Дорогой Борис Абрамович!

Вчера я вернулся из экспедиции на Азовское море, где снимал «Лира», и прочитал в старом номере «Литературной газеты» известие о Вашем юбилее. Как обидно, что не удалось вовремя Вас поздравить. Раньше я очень любил Ваши стихи, а за последние годы лучше узнал и какой Вы благородный и добрый человек и полюбил Вас уже не как поэта, а, извините, почти как родственника. От всего сердца хочется пожелать Вам самого доброго. Буду с нетерпением ожидать Ваших новых книг, и очень хочется Вас повидать.

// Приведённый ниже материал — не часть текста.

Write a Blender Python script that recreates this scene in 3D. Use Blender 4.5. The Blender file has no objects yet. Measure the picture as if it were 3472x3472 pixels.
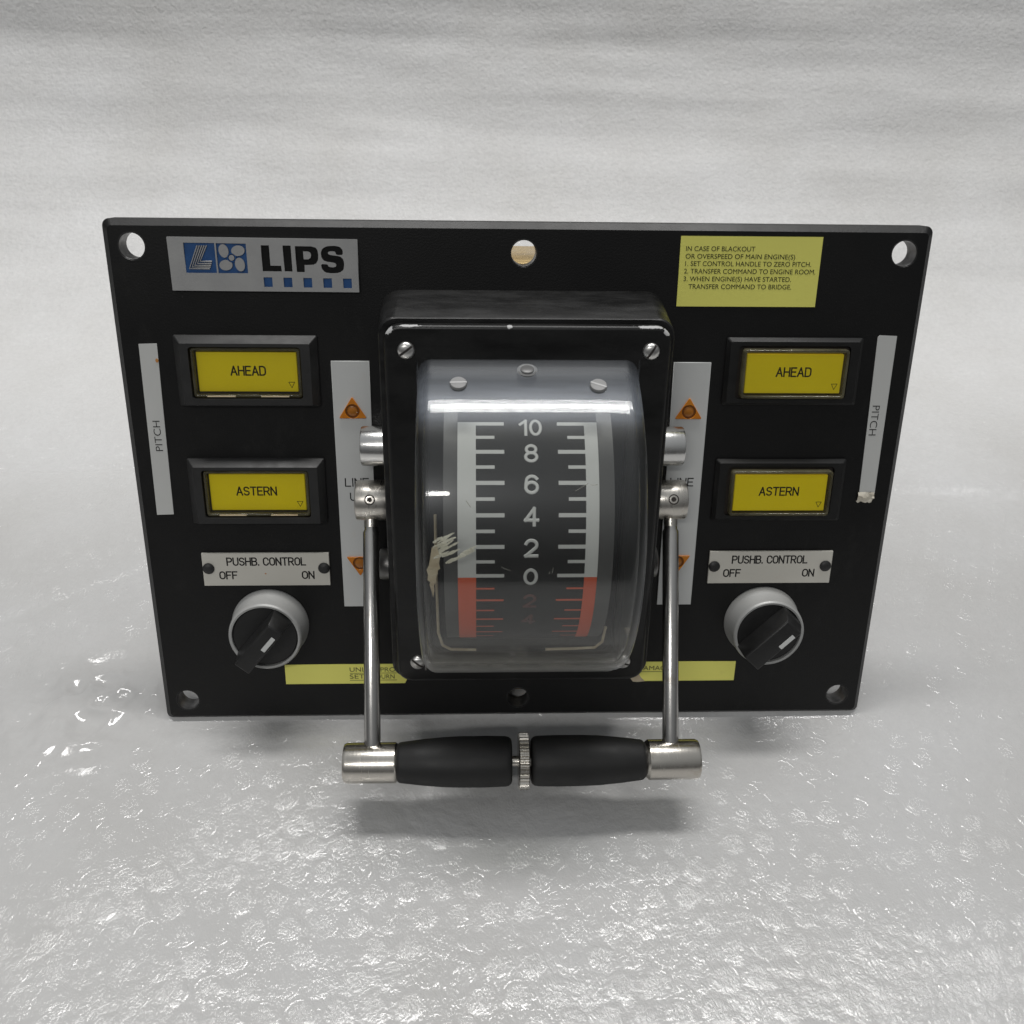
import bpy, bmesh, math, random
import numpy as np
from mathutils import Matrix, Vector

scene = bpy.context.scene
COL = scene.collection
MM = 0.001
PI = math.pi

# ------------------------------------------------------------------ camera
cam = bpy.data.objects.new("camera", bpy.data.cameras.new("camera"))
COL.objects.link(cam)
cam.matrix_world = Matrix(((0.99926, 0.00199, -0.03844, -0.016985),
                           (-0.03142, 0.61906, -0.78472, -0.262399),
                           (0.02224, 0.78534, 0.61866, 0.311198),
                           (0, 0, 0, 1)))
cam.data.sensor_width = 36.0
cam.data.lens = 32.93
cam.data.clip_start = 0.01
cam.data.clip_end = 50.0
cam.data.dof.use_dof = True
cam.data.dof.focus_distance = 0.355
cam.data.dof.aperture_fstop = 28.0
scene.camera = cam

# ------------------------------------------------------------------ light
world = bpy.data.worlds.new("World")
scene.world = world
world.use_nodes = True
wbg = world.node_tree.nodes["Background"]
wt = world.node_tree                      # a pale ceiling over a dimmer room
wtc = wt.nodes.new("ShaderNodeTexCoord")
wsep = wt.nodes.new("ShaderNodeSeparateXYZ")
wramp = wt.nodes.new("ShaderNodeValToRGB")
wt.links.new(wtc.outputs["Generated"], wsep.inputs[0])
wt.links.new(wsep.outputs["Z"], wramp.inputs["Fac"])
wramp.color_ramp.elements[0].position = 0.0
wramp.color_ramp.elements[0].color = (0.17, 0.17, 0.17, 1)
wramp.color_ramp.elements[1].position = 1.0
wramp.color_ramp.elements[1].color = (0.95, 0.98, 1.0, 1)
wt.links.new(wramp.outputs["Color"], wbg.inputs["Color"])
wbg.inputs["Strength"].default_value = 0.42


def area_light(name, loc, tilt, sx, sy, power, color=(1, 1, 1), spread=180):
    d = bpy.data.lights.new(name, 'AREA')
    d.shape = 'RECTANGLE'
    d.size, d.size_y, d.energy, d.color = sx, sy, power, color
    o = bpy.data.objects.new(name, d)
    COL.objects.link(o)
    o.location = loc
    d.spread = math.radians(spread)
    o.rotation_euler = (math.radians(tilt), 0, 0)
    return o


# two rows of ceiling tubes: one just behind the panel, one in front of it and to the left
area_light("ceiling_light", (0.05, 0.42, 1.75), 0, 1.25, 0.20, 23.0, (1.0, 0.985, 0.965))
area_light("ceiling_light", (-0.80, -1.75, 1.80), 0, 1.25, 0.14, 25.0, (1.0, 0.98, 0.95), 112)

scene.view_settings.view_transform = 'Standard'
scene.view_settings.look = 'None'
scene.view_settings.exposure = 0.0
scene.view_settings.gamma = 1.0
scene.cycles.max_bounces = 10
scene.cycles.transparent_max_bounces = 16
scene.cycles.caustics_reflective = False
scene.cycles.caustics_refractive = False

# ------------------------------------------------------------------ materials


class NT:
    def __init__(self, name):
        self.m = bpy.data.materials.new(name)
        self.m.use_nodes = True
        self.t = self.m.node_tree
        self.b = self.t.nodes["Principled BSDF"]
        self.out = self.t.nodes["Material Output"]

    def n(self, typ, **kw):
        nd = self.t.nodes.new(typ)
        for k, v in kw.items():
            if k in nd.inputs:
                nd.inputs[k].default_value = v
            else:
                setattr(nd, k, v)
        return nd

    def l(self, a, b):
        self.t.links.new(a, b)

    def coord(self, scale=(1, 1, 1)):
        tc = self.n("ShaderNodeTexCoord")
        mp = self.n("ShaderNodeMapping")
        mp.inputs["Scale"].default_value = scale
        self.l(tc.outputs["Object"], mp.inputs["Vector"])
        return mp.outputs["Vector"]

    def noise(self, vec, scale, detail=4, rough=0.55):
        nd = self.n("ShaderNodeTexNoise")
        nd.inputs["Scale"].default_value = scale
        nd.inputs["Detail"].default_value = detail
        nd.inputs["Roughness"].default_value = rough
        self.l(vec, nd.inputs["Vector"])
        return nd.outputs["Fac"]

    def ramp(self, fac, p0, c0, p1, c1):
        r = self.n("ShaderNodeValToRGB")
        e = r.color_ramp.elements
        e[0].position, e[1].position = p0, p1
        e[0].color = tuple(c0) + (1,) if len(c0) == 3 else c0
        e[1].color = tuple(c1) + (1,) if len(c1) == 3 else c1
        self.l(fac, r.inputs["Fac"])
        return r.outputs["Color"]

    def bump(self, height, strength, dist, normal=None):
        b = self.n("ShaderNodeBump")
        b.inputs["Strength"].default_value = strength
        b.inputs["Distance"].default_value = dist
        self.l(height, b.inputs["Height"])
        if normal is not None:
            self.l(normal, b.inputs["Normal"])
        return b.outputs["Normal"]


def g(v):
    return (v, v, v)


def paint(name, c0, c1, r0, r1, scale=60, bump=0.0, bscale=900, spec=0.5, metal=0.0, coat=0.0, stretch=(1, 1, 1)):
    n = NT(name)
    v = n.coord(stretch)
    f = n.noise(v, scale, 6)
    n.l(n.ramp(f, 0.3, c0, 0.7, c1), n.b.inputs["Base Color"])
    f2 = n.noise(v, scale * 2.3, 5)
    n.l(n.ramp(f2, 0.3, g(r0), 0.7, g(r1)), n.b.inputs["Roughness"])
    n.b.inputs["Metallic"].default_value = metal
    n.b.inputs["Specular IOR Level"].default_value = spec
    n.b.inputs["Coat Weight"].default_value = coat
    if bump:
        n.l(n.bump(n.noise(v, bscale, 2), 1.0, bump), n.b.inputs["Normal"])
    return n


M = {}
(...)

Артист Театра им. Вахтангова Николай Стефанович в 1941 году попал под фугасную бомбу, угодившую в театр, чудом уцелел, был найден в развалинах, испытал необратимое потрясение, со сценой по инвалидности покончил, стал переводчиком зарубежной поэзии. Поэтом он был недюжинным.


Сейчас я немощен и стар,

Но, как и прежде, у балкона

Повис задумчивый комар

На нитке собственного звона.

И то же всё до мелочей,

До каждой трещины на блюдце,

Когда я слышу: Мальчик, эй!,

Я не могу не оглянуться.


Вечный мальчик? Да. Но дело обстояло куда хуже.

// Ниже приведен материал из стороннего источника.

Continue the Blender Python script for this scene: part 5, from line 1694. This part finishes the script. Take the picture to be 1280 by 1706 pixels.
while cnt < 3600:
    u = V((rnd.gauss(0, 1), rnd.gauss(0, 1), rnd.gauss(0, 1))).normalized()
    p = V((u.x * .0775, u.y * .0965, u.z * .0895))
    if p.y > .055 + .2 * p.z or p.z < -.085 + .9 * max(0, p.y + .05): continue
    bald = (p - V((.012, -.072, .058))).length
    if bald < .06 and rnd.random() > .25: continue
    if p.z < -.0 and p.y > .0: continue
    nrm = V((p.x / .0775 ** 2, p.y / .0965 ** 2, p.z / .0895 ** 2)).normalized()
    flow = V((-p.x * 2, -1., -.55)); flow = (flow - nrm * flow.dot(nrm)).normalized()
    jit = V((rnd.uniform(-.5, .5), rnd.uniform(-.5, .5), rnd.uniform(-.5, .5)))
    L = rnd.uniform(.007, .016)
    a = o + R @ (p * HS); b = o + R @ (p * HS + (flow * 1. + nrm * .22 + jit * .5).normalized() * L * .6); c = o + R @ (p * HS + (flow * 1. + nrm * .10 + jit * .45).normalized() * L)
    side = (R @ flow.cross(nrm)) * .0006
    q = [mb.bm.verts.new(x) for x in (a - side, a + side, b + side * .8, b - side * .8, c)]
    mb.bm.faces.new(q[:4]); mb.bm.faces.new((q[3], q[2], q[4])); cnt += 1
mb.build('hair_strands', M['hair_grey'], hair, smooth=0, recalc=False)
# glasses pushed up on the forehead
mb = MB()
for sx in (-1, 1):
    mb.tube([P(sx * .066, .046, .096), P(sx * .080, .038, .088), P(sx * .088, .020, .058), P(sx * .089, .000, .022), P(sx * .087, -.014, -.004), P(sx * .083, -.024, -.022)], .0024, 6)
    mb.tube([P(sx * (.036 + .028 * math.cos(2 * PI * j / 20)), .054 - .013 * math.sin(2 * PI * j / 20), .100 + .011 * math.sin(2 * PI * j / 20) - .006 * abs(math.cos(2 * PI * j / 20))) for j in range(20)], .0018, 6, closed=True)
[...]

Я ужасом охвачен непосильным,

Бесформенным и чёрным, как провал...


Вся его поэтическая жизнь ушла на преодоление онтологического ужаса, увенчавшись множеством настоящих стихотворений и трёх поэм, пронизанных мистико-религиозными переживаниями. Они опубликованы посмертно. Но лишь когда началась печатная судьба этого поэта, обнаружилось то, о чём бродили ещё прижизненные толки: Стефанович — до войны, до бомбы — испытал свой первый, пожизненный ужас, вылившийся в донос на тот круг молодых московских интеллигентов, в котором обретался он сам. В 1937-м был суд, Стефанович выступил в качестве главного свидетеля обвинения, невинных людей осудили, среди них — поэты Татьяна Ануфриева и Даниил Жуковский. Затем, в 1947-м, он сдал Даниила Андреева, по делу которого село двадцать человек, получив сроки от 10 до 25 лет. Чудовищную роль преподнесла ему драматургия свирепых времён.